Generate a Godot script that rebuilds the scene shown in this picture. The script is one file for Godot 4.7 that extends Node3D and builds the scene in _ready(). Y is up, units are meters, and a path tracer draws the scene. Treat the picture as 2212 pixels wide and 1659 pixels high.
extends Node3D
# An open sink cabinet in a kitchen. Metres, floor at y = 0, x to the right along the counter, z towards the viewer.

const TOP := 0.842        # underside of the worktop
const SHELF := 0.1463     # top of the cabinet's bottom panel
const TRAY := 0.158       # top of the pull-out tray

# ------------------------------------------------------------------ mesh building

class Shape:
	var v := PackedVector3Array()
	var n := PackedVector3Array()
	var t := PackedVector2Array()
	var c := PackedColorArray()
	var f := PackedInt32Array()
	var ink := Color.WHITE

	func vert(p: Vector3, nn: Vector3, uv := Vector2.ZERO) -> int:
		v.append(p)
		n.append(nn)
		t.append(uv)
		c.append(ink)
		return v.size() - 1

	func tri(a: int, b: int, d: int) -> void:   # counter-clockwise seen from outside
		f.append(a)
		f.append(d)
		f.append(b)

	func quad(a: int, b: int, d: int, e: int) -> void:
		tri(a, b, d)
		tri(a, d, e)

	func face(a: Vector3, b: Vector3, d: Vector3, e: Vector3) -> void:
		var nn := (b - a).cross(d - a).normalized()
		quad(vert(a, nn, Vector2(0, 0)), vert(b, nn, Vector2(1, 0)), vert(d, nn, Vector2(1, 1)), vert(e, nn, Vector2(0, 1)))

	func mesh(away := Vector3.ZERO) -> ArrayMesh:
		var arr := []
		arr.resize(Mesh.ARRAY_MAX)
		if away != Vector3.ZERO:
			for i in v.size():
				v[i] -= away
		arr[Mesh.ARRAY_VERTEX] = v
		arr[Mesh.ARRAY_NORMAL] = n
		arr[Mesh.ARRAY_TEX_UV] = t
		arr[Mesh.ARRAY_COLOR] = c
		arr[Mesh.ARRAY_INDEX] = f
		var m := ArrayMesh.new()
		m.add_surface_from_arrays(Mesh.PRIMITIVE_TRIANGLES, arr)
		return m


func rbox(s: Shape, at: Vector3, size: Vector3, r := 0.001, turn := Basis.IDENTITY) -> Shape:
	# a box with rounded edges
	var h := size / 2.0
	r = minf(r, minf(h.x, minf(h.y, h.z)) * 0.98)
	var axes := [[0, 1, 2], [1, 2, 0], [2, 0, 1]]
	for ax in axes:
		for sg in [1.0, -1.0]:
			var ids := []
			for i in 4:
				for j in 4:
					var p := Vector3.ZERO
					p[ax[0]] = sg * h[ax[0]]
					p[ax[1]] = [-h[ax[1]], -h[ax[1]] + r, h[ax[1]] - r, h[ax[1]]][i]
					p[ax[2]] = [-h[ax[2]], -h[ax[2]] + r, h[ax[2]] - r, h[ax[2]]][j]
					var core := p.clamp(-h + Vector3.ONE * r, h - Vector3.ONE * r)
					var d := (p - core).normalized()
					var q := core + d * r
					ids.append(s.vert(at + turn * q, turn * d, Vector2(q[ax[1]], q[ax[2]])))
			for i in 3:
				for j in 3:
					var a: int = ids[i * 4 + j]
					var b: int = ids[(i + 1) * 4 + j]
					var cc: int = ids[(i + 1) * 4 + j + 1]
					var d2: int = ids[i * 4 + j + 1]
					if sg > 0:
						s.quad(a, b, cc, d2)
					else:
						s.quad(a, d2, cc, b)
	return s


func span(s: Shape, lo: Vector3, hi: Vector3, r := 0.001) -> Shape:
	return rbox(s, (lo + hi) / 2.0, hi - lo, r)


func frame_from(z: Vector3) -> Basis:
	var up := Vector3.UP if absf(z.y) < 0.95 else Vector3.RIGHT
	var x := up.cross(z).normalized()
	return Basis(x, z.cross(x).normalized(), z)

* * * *

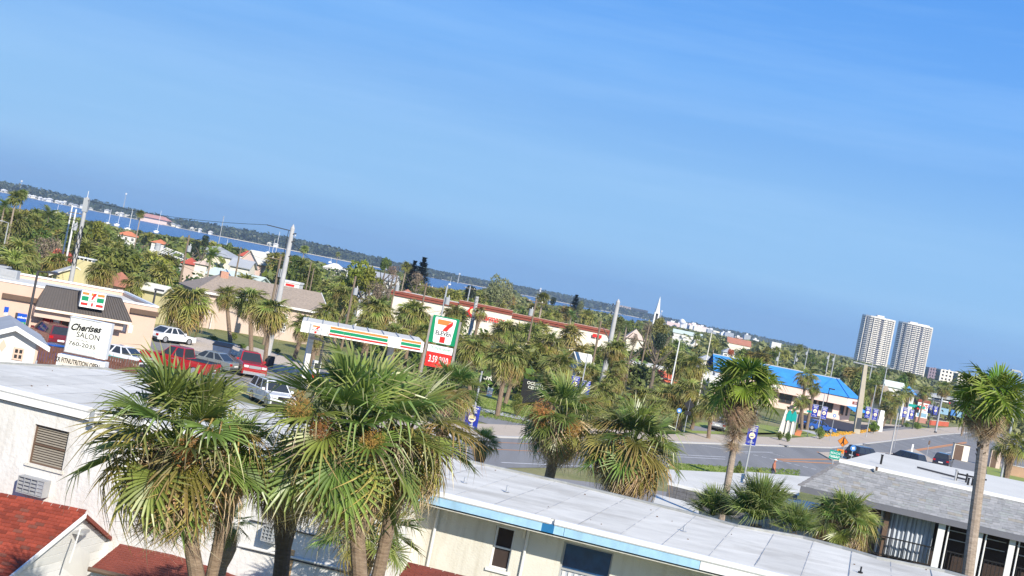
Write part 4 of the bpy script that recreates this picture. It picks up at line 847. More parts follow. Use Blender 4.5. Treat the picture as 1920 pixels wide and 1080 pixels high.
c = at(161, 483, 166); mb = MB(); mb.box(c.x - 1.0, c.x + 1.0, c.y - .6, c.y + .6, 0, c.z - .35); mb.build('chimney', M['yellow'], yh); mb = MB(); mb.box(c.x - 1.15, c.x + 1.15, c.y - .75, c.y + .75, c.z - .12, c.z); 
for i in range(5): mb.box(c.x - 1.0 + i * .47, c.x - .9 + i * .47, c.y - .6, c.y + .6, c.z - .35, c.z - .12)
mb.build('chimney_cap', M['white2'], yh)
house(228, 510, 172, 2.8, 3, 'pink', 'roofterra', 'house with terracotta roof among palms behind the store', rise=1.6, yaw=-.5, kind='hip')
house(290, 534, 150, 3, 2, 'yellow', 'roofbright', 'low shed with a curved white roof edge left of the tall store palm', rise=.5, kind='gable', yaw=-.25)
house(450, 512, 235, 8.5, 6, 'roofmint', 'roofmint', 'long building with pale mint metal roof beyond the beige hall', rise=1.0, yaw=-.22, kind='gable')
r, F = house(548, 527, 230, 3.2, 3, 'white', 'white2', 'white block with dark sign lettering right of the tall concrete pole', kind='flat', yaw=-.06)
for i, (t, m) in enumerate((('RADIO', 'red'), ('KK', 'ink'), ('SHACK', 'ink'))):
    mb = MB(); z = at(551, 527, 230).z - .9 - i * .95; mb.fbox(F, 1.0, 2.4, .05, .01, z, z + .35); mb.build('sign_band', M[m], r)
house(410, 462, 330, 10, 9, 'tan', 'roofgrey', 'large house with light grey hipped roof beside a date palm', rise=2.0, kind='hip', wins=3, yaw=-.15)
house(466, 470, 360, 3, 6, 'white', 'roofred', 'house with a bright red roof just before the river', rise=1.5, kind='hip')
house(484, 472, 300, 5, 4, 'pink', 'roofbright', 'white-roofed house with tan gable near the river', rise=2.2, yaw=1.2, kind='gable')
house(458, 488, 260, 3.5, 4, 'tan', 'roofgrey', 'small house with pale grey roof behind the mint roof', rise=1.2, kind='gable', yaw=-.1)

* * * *

:: Your instructions ::
Above is a listing; print exactly its lines from the one with "Generate a Godot" through the one with "var ink := Color.WHITE", and no other lines.

:: Finished answer ::
Generate a Godot script that rebuilds the scene shown in this picture. The script is one file for Godot 4.7 that extends Node3D and builds the scene in _ready(). Y is up, units are meters, and a path tracer draws the scene. Treat the picture as 2212 pixels wide and 1659 pixels high.
extends Node3D
# An open sink cabinet in a kitchen. Metres, floor at y = 0, x to the right along the counter, z towards the viewer.

const TOP := 0.842        # underside of the worktop
const SHELF := 0.1463     # top of the cabinet's bottom panel
const TRAY := 0.158       # top of the pull-out tray

# ------------------------------------------------------------------ mesh building

class Shape:
	var v := PackedVector3Array()
	var n := PackedVector3Array()
	var t := PackedVector2Array()
	var c := PackedColorArray()
	var f := PackedInt32Array()
	var ink := Color.WHITE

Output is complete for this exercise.